I am still trying to sort out how I feel about all of it. I am talking about the river.
The first weekend in April I was fortunate enough to find myself on just about the finest weather days you could imagine fly fishing on the Colorado River at Lee’s Ferry. Located 15 miles below the Glen Canyon Dam. Named for the fellow who lived at the Lonely Dell Ranch and schlepped his fellow Mormon pioneers, wagons and all across the wild and muddy river at the only spot in 400 miles that could be crossed, it is now the site of a dock and boat ramp. If you are coming to fish this is where you meet your guide. If you are coming to ride the pontoon boats down from the dam this is where you get out. If you are rafting through the Grand Canyon, this is where you start.
So, here we are, literally in the middle of no where. There are peregrine falcons dive--bombing ducks and red tail hawks coasting on the wind thermals and trout spawning on thousands of redds and boats racing up and down.
Outside of the river gorge there is nothing. Not a tree, not a bush; just the most vibrant and well-aged rock formations you could ever imagine. The condors are hanging just below the edge of the cliff where the front yard of the lone house we are lodging in culminates.
I found myself wondering about the people who live there (there are not too many of them-most commute back and forth to Page, Arizona) and if they somehow over time forget how incredible the scenery is much the same way we slowly forget that $1.30 per gallon gas was once expensive.
A couple of weeks prior there was a huge big release from the dam. They started this a few years back to see if it would mimic the river in its wild state, creating sand bars and beaches. One big impetus for this was the humpback chub, an endangered species with a human public relations machine behind it that rivals that of any major movie star. The thought is that maybe the release would help augment the chub’s habitat thereby increasing its chance to survive extinction.
But the chub is not the only stakeholder in this barren place. In order to make this happen a confluence of dozens of stakeholders -- the power company/operator of the dam; the drain the Lake Powell folk, the river runners and local guides, the EPA, US Fish and Wildlife, AZ Game and Fish, a gaggle of interested scientists-- was needed to get the open the dike. Well, they did it, but not before they put in place a whole bunch of funding to run lots of scientific tests.

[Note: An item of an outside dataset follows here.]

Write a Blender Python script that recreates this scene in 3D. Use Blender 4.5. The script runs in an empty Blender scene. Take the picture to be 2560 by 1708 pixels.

So among the wildlife on the tiny bits of shore lining this 15 mile stretch, you will see, if you look carefully, some metal equipment that is “tracking” those fish with electronic finder devices attached to them. Not the chubs, but the trout. According to the data, even with this gusher of water, the trout pretty much stay put.
Incidentally, the trout are plentiful but not indigenous. Even so we are on a catch and release program with this fly fishing endeavor.
And every day, all day, there is a boat in the water staffed by a couple of college age looking gals tasked with taking water samples. Seems they really are guessing about the impact of these gusher flows. Impact on what, you might ask. The fish? The shore plants? The rocks? The water itself? If we know more will we be in any better shape than now in terms of manipulating it? To what end? To save the chub? To save the guide industry? To save the pleasure of trout fishing? To keep water in the Grand Canyon? To keep water in the zillion mile long ditch that flows to our urban doorstep?
I can’t figure out if this headache is from thinking about all that or just from the unavoidable after effects of the sunburn on my lips.